## [AIM OF THE EXERCISE]
Give a verbatim copy of the lines below, minus the pictures.

## [DATA SEGMENT]
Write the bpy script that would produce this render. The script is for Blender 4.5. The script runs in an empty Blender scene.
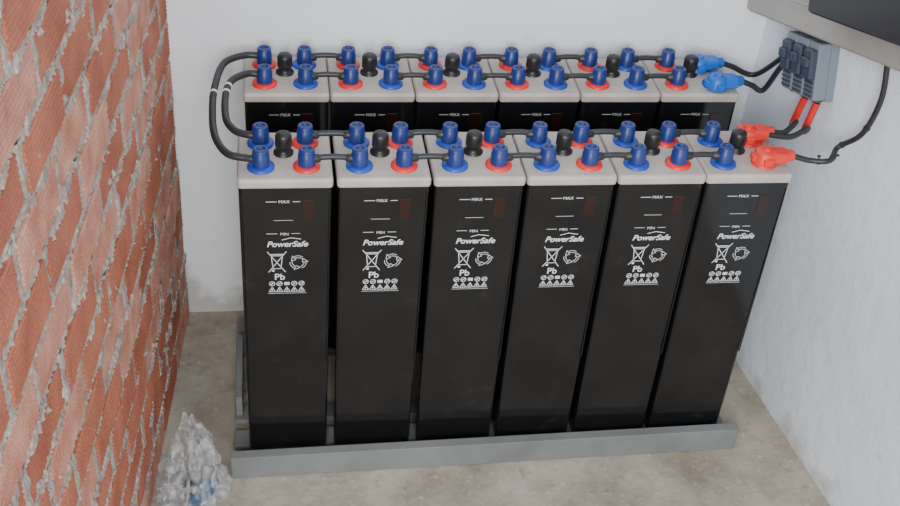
import bpy, math, random
from mathutils import Vector, Matrix, noise
random.seed(4)
# ---------------- materials ----------------
def mat(name,col,rough=.5,metal=0,spec=.5,noise_amt=0,noise_scale=20,col2=None,bump=0,bump_scale=60,alpha=1):
    m=bpy.data.materials.new(name); m.use_nodes=True
    nt=m.node_tree; b=nt.nodes['Principled BSDF']
    b.inputs['Base Color'].default_value=(*col,1); b.inputs['Roughness'].default_value=rough
    b.inputs['Metallic'].default_value=metal; b.inputs['Specular IOR Level'].default_value=spec
    b.inputs['Alpha'].default_value=alpha
    tc=nt.nodes.new('ShaderNodeTexCoord')
    if col2 is not None:
        n=nt.nodes.new('ShaderNodeTexNoise'); n.inputs['Scale'].default_value=noise_scale; n.inputs['Detail'].default_value=8
        nt.links.new(tc.outputs['Object'],n.inputs['Vector'])
        cr=nt.nodes.new('ShaderNodeValToRGB'); cr.color_ramp.elements[0].position=.5-noise_amt; cr.color_ramp.elements[1].position=.5+noise_amt
        cr.color_ramp.elements[0].color=(*col,1); cr.color_ramp.elements[1].color=(*col2,1)
        nt.links.new(n.outputs['Fac'],cr.inputs['Fac']); nt.links.new(cr.outputs['Color'],b.inputs['Base Color'])
    if bump:
        n=nt.nodes.new('ShaderNodeTexNoise'); n.inputs['Scale'].default_value=bump_scale; n.inputs['Detail'].default_value=6
        nt.links.new(tc.outputs['Object'],n.inputs['Vector'])
        bp=nt.nodes.new('ShaderNodeBump'); bp.inputs['Strength'].default_value=bump; bp.inputs['Distance'].default_value=.01
        nt.links.new(n.outputs['Fac'],bp.inputs['Height']); nt.links.new(bp.outputs['Normal'],b.inputs['Normal'])
    return m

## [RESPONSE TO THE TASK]
Write the bpy script that would produce this render. The script is for Blender 4.5. The script runs in an empty Blender scene.
import bpy, math, random
from mathutils import Vector, Matrix, noise
random.seed(4)
# ---------------- materials ----------------
def mat(name,col,rough=.5,metal=0,spec=.5,noise_amt=0,noise_scale=20,col2=None,bump=0,bump_scale=60,alpha=1):
    m=bpy.data.materials.new(name); m.use_nodes=True
    nt=m.node_tree; b=nt.nodes['Principled BSDF']
    b.inputs['Base Color'].default_value=(*col,1); b.inputs['Roughness'].default_value=rough
    b.inputs['Metallic'].default_value=metal; b.inputs['Specular IOR Level'].default_value=spec
    b.inputs['Alpha'].default_value=alpha
    tc=nt.nodes.new('ShaderNodeTexCoord')
    if col2 is not None:
        n=nt.nodes.new('ShaderNodeTexNoise'); n.inputs['Scale'].default_value=noise_scale; n.inputs['Detail'].default_value=8
        nt.links.new(tc.outputs['Object'],n.inputs['Vector'])
        cr=nt.nodes.new('ShaderNodeValToRGB'); cr.color_ramp.elements[0].position=.5-noise_amt; cr.color_ramp.elements[1].position=.5+noise_amt
        cr.color_ramp.elements[0].color=(*col,1); cr.color_ramp.elements[1].color=(*col2,1)
        nt.links.new(n.outputs['Fac'],cr.inputs['Fac']); nt.links.new(cr.outputs['Color'],b.inputs['Base Color'])
    if bump:
        n=nt.nodes.new('ShaderNodeTexNoise'); n.inputs['Scale'].default_value=bump_scale; n.inputs['Detail'].default_value=6
        nt.links.new(tc.outputs['Object'],n.inputs['Vector'])
        bp=nt.nodes.new('ShaderNodeBump'); bp.inputs['Strength'].default_value=bump; bp.inputs['Distance'].default_value=.01
        nt.links.new(n.outputs['Fac'],bp.inputs['Height']); nt.links.new(bp.outputs['Normal'],b.inputs['Normal'])
    return m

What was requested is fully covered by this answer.